▸ Goal: Read the data and repeat all of it exactly.
== Data
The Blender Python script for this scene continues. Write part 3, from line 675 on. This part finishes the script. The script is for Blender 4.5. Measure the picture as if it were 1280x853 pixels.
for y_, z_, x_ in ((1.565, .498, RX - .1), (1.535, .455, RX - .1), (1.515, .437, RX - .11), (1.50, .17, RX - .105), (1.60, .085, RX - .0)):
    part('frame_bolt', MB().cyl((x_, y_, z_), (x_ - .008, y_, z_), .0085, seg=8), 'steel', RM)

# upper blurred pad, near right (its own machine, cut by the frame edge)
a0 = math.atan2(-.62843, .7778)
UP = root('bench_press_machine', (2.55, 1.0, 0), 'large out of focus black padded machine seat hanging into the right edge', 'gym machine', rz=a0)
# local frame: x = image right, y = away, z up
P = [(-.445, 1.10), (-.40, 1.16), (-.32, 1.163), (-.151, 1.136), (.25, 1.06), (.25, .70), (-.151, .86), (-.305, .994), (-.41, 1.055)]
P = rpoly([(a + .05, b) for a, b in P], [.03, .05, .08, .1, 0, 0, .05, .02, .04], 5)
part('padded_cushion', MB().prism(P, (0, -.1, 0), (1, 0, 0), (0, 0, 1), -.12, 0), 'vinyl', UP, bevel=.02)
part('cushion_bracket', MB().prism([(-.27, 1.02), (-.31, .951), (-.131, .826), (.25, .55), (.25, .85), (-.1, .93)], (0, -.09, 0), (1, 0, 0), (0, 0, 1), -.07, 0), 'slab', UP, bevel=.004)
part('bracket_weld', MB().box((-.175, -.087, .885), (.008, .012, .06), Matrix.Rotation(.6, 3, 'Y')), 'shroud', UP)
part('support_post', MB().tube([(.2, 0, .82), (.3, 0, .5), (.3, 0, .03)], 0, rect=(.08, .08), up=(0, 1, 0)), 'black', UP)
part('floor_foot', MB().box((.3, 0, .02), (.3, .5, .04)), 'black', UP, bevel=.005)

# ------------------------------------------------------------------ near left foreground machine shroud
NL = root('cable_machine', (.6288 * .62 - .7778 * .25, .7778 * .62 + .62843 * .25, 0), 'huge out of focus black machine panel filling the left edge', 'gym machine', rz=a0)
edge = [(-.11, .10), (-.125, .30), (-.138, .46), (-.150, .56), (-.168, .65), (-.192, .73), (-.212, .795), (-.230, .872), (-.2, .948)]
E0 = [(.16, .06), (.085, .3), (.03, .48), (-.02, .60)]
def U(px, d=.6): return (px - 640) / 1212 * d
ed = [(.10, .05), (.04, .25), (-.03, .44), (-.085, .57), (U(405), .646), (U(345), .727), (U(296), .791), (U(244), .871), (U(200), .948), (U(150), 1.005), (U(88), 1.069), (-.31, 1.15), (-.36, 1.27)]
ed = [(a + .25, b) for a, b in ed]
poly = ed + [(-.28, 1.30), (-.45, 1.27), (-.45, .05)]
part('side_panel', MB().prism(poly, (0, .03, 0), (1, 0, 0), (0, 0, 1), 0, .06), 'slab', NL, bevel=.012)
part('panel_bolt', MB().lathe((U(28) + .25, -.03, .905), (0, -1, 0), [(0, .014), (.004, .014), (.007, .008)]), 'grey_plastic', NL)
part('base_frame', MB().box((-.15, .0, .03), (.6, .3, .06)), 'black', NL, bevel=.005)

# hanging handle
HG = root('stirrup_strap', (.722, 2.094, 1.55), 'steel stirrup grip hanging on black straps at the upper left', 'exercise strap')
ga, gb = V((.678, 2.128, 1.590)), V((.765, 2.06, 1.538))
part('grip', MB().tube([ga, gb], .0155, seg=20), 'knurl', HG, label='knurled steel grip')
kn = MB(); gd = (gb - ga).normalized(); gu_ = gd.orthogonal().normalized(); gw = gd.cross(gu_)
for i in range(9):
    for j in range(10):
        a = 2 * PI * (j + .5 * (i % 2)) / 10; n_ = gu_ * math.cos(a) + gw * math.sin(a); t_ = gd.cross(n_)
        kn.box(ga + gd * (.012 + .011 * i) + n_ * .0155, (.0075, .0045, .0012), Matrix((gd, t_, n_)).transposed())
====
▸ The output:
The Blender Python script for this scene continues. Write part 3, from line 675 on. This part finishes the script. The script is for Blender 4.5. Measure the picture as if it were 1280x853 pixels.
for y_, z_, x_ in ((1.565, .498, RX - .1), (1.535, .455, RX - .1), (1.515, .437, RX - .11), (1.50, .17, RX - .105), (1.60, .085, RX - .0)):
    part('frame_bolt', MB().cyl((x_, y_, z_), (x_ - .008, y_, z_), .0085, seg=8), 'steel', RM)

# upper blurred pad, near right (its own machine, cut by the frame edge)
a0 = math.atan2(-.62843, .7778)
UP = root('bench_press_machine', (2.55, 1.0, 0), 'large out of focus black padded machine seat hanging into the right edge', 'gym machine', rz=a0)
# local frame: x = image right, y = away, z up
P = [(-.445, 1.10), (-.40, 1.16), (-.32, 1.163), (-.151, 1.136), (.25, 1.06), (.25, .70), (-.151, .86), (-.305, .994), (-.41, 1.055)]
P = rpoly([(a + .05, b) for a, b in P], [.03, .05, .08, .1, 0, 0, .05, .02, .04], 5)
part('padded_cushion', MB().prism(P, (0, -.1, 0), (1, 0, 0), (0, 0, 1), -.12, 0), 'vinyl', UP, bevel=.02)
part('cushion_bracket', MB().prism([(-.27, 1.02), (-.31, .951), (-.131, .826), (.25, .55), (.25, .85), (-.1, .93)], (0, -.09, 0), (1, 0, 0), (0, 0, 1), -.07, 0), 'slab', UP, bevel=.004)
part('bracket_weld', MB().box((-.175, -.087, .885), (.008, .012, .06), Matrix.Rotation(.6, 3, 'Y')), 'shroud', UP)
part('support_post', MB().tube([(.2, 0, .82), (.3, 0, .5), (.3, 0, .03)], 0, rect=(.08, .08), up=(0, 1, 0)), 'black', UP)
part('floor_foot', MB().box((.3, 0, .02), (.3, .5, .04)), 'black', UP, bevel=.005)

# ------------------------------------------------------------------ near left foreground machine shroud
NL = root('cable_machine', (.6288 * .62 - .7778 * .25, .7778 * .62 + .62843 * .25, 0), 'huge out of focus black machine panel filling the left edge', 'gym machine', rz=a0)
edge = [(-.11, .10), (-.125, .30), (-.138, .46), (-.150, .56), (-.168, .65), (-.192, .73), (-.212, .795), (-.230, .872), (-.2, .948)]
E0 = [(.16, .06), (.085, .3), (.03, .48), (-.02, .60)]
def U(px, d=.6): return (px - 640) / 1212 * d
ed = [(.10, .05), (.04, .25), (-.03, .44), (-.085, .57), (U(405), .646), (U(345), .727), (U(296), .791), (U(244), .871), (U(200), .948), (U(150), 1.005), (U(88), 1.069), (-.31, 1.15), (-.36, 1.27)]
ed = [(a + .25, b) for a, b in ed]
poly = ed + [(-.28, 1.30), (-.45, 1.27), (-.45, .05)]
part('side_panel', MB().prism(poly, (0, .03, 0), (1, 0, 0), (0, 0, 1), 0, .06), 'slab', NL, bevel=.012)
part('panel_bolt', MB().lathe((U(28) + .25, -.03, .905), (0, -1, 0), [(0, .014), (.004, .014), (.007, .008)]), 'grey_plastic', NL)
part('base_frame', MB().box((-.15, .0, .03), (.6, .3, .06)), 'black', NL, bevel=.005)

# hanging handle
HG = root('stirrup_strap', (.722, 2.094, 1.55), 'steel stirrup grip hanging on black straps at the upper left', 'exercise strap')
ga, gb = V((.678, 2.128, 1.590)), V((.765, 2.06, 1.538))
part('grip', MB().tube([ga, gb], .0155, seg=20), 'knurl', HG, label='knurled steel grip')
kn = MB(); gd = (gb - ga).normalized(); gu_ = gd.orthogonal().normalized(); gw = gd.cross(gu_)
for i in range(9):
    for j in range(10):
        a = 2 * PI * (j + .5 * (i % 2)) / 10; n_ = gu_ * math.cos(a) + gw * math.sin(a); t_ = gd.cross(n_)
        kn.box(ga + gd * (.012 + .011 * i) + n_ * .0155, (.0075, .0045, .0012), Matrix((gd, t_, n_)).transposed())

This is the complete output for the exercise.